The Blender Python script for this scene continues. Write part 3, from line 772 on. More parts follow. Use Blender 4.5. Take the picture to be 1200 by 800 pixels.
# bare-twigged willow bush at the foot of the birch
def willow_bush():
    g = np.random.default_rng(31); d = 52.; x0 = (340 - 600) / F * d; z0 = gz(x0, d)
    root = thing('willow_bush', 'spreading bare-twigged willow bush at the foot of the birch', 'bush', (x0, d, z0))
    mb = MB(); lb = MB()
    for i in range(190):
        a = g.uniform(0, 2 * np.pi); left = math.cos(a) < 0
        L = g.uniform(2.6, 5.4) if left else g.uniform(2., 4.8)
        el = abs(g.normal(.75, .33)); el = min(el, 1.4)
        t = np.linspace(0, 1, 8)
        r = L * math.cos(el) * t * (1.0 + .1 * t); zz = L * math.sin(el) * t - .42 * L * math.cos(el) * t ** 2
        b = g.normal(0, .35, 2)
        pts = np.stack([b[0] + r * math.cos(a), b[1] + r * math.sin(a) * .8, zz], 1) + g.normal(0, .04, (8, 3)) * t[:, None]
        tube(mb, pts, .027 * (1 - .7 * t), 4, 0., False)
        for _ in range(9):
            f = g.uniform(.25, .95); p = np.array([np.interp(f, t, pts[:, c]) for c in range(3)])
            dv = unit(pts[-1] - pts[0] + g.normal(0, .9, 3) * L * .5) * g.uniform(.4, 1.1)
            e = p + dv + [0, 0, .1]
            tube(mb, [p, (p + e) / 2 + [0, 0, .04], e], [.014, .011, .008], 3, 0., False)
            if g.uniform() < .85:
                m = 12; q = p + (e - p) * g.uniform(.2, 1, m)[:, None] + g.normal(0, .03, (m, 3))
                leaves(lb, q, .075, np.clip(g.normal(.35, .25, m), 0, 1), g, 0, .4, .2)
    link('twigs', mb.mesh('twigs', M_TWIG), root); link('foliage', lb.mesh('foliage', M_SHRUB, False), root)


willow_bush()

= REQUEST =
Write the material out again in its entirety, exactly as shown.

= TASK RESULT =
The Blender Python script for this scene continues. Write part 3, from line 772 on. More parts follow. Use Blender 4.5. Take the picture to be 1200 by 800 pixels.
# bare-twigged willow bush at the foot of the birch
def willow_bush():
    g = np.random.default_rng(31); d = 52.; x0 = (340 - 600) / F * d; z0 = gz(x0, d)
    root = thing('willow_bush', 'spreading bare-twigged willow bush at the foot of the birch', 'bush', (x0, d, z0))
    mb = MB(); lb = MB()
    for i in range(190):
        a = g.uniform(0, 2 * np.pi); left = math.cos(a) < 0
        L = g.uniform(2.6, 5.4) if left else g.uniform(2., 4.8)
        el = abs(g.normal(.75, .33)); el = min(el, 1.4)
        t = np.linspace(0, 1, 8)
        r = L * math.cos(el) * t * (1.0 + .1 * t); zz = L * math.sin(el) * t - .42 * L * math.cos(el) * t ** 2
        b = g.normal(0, .35, 2)
        pts = np.stack([b[0] + r * math.cos(a), b[1] + r * math.sin(a) * .8, zz], 1) + g.normal(0, .04, (8, 3)) * t[:, None]
        tube(mb, pts, .027 * (1 - .7 * t), 4, 0., False)
        for _ in range(9):
            f = g.uniform(.25, .95); p = np.array([np.interp(f, t, pts[:, c]) for c in range(3)])
            dv = unit(pts[-1] - pts[0] + g.normal(0, .9, 3) * L * .5) * g.uniform(.4, 1.1)
            e = p + dv + [0, 0, .1]
            tube(mb, [p, (p + e) / 2 + [0, 0, .04], e], [.014, .011, .008], 3, 0., False)
            if g.uniform() < .85:
                m = 12; q = p + (e - p) * g.uniform(.2, 1, m)[:, None] + g.normal(0, .03, (m, 3))
                leaves(lb, q, .075, np.clip(g.normal(.35, .25, m), 0, 1), g, 0, .4, .2)
    link('twigs', mb.mesh('twigs', M_TWIG), root); link('foliage', lb.mesh('foliage', M_SHRUB, False), root)


willow_bush()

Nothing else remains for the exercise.